Analicemos la cuestión. Unos dirigentes de un partido político -da igual el que fuera- hacen público un manifiesto que desagrada a un colectivo concreto. Un ayuntamiento gobernado por militantes del mismo partido, pero sin ningún vínculo personal ni directo, invita a una persona a participar en un acto. Y esta persona declina hacerlo porque el alcalde y los concejales de este ayuntamiento no han manifestado públicamente su rechazo al citado manifiesto... ni tampoco lo han apoyado, añado yo, detalle éste importante.

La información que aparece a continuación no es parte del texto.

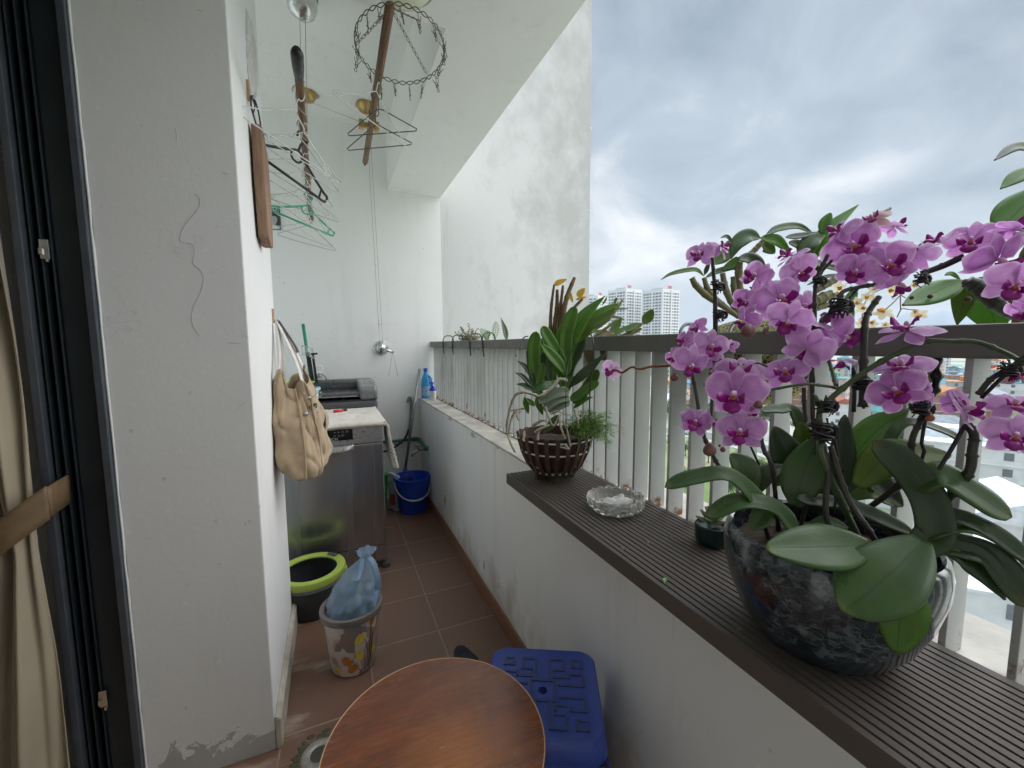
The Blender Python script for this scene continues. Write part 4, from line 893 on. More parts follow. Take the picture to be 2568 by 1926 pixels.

No sé, ni me importa, cual será la opinión personal de este alcalde y de sus concejales. Sí sé que públicamente no se han manifestado, ni estaban obligados a hacerlo, ni a favor ni en contra del citado documento, y hasta donde yo sé tampoco han respondido a los reproches de la rehusante. Es decir, han ejercido su derecho a opinar guardando silencio, una opción tan válida y tan respetable en este contexto como cualquier otra, lo que no les ha evitado convertirse en el pararrayos de las iras de alguien con un concepto tan estrecho de la libertad de expresión, o de no expresión en este caso.

Forzar a alguien a ponerse a favor o en contra de algo, sin ninguna opción intermedia incluyendo la abstención, no sólo es inadmisible, sino que tiene un sospechoso tufo a censura. Y, por si fuera poco, no deja de ser un sarcasmo que quienes se autoproclaman defensores a ultranza de la diversidad no sean capaces de respetar las opiniones de quienes discrepan con ellos por activa o por pasiva, en una patente aplicación de la vieja ley del embudo.

Siempre he procurado respetar las opiniones de todos los que respetan las opiniones de los demás, pero cuando alguien se me acerca y me exige estar con él o contra él, puede estar bien seguro de que me habrá expulsado para siempre. No iré contra él, pero me apartaré de él aunque sólo sea por precaución, ya que nunca he soportado la intolerancia de ningún tipo.